• blockchain
• digital signature
• ECDSA
• Ethereum
• post-quantum cryptography
• quantum computing

Blockchain technology has emerged as a revolutionary concept, providing a decentralized and transparent framework for secure and tamper-resistant transactions. The adoption of blockchain has proliferated across various industries, showcasing its potential to transform traditional systems and enhance trust in digital transactions.

However, the advent of quantum computing poses a significant threat to the security foundations of blockchain networks. Quantum computers, which leverage the principles of quantum mechanics, have the potential to break widely used asymmetric cryptographic algorithms.

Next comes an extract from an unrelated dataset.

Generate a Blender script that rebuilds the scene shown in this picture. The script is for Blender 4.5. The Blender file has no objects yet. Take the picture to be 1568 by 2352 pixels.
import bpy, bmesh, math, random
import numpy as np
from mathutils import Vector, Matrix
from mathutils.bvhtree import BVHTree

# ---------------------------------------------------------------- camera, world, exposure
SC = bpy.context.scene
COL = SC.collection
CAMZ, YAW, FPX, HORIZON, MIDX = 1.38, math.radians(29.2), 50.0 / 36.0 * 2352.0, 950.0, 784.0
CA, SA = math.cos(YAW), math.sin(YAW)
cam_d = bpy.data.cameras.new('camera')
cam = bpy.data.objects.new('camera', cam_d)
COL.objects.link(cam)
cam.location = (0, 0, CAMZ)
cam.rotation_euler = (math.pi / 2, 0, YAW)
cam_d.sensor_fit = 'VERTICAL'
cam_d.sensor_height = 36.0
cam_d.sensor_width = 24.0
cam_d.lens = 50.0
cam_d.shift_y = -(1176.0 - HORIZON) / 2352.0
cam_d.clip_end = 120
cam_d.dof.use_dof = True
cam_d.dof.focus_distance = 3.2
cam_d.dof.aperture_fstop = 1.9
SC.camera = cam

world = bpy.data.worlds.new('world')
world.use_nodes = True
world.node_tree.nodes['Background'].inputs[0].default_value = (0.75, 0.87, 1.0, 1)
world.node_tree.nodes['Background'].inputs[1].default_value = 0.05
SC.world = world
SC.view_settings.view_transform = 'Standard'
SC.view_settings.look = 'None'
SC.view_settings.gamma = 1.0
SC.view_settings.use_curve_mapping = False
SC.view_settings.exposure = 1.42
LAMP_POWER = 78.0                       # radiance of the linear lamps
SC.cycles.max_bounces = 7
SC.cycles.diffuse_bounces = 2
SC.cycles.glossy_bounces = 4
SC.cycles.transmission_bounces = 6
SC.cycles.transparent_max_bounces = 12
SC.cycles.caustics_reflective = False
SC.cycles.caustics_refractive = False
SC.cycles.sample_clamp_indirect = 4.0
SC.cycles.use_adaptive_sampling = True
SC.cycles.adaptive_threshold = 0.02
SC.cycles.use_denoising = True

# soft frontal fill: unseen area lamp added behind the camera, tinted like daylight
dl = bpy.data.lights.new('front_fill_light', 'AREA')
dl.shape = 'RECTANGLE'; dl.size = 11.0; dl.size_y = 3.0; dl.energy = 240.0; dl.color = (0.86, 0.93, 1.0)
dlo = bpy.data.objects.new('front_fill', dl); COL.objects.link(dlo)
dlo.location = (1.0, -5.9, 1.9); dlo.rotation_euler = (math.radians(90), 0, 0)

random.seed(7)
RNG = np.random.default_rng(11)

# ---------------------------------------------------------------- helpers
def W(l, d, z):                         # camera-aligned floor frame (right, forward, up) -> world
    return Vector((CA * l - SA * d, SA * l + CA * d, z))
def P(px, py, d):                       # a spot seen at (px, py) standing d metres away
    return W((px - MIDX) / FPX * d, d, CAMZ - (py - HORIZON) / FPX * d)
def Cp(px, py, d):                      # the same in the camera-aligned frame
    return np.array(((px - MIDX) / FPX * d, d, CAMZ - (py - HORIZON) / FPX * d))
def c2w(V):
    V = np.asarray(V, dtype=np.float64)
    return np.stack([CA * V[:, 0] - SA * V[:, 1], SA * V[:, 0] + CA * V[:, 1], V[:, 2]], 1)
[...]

This makes blockchain networks vulnerable to signatures forgery and, more specifically transaction manipulation. The perceived vulnerability of these foundational cryptographic techniques raises questions about the long-term viability of blockchain systems and the necessity for the integration of post-quantum secure alternatives.

In response to the impending post-quantum threats, the focus of this master's thesis revolves around the study and application of quantum-resistant cryptographic techniques to blockchain ecosystems. The project aims to explore and integrate post-quantum cryptographic algorithms that can withstand the computational power of quantum computers, analyze the results, draw conclusions and propose improvements. By targeting the Ethereum blockchain, the research will analyze the feasibility and performance of these alternative algorithms within a real-world blockchain environment.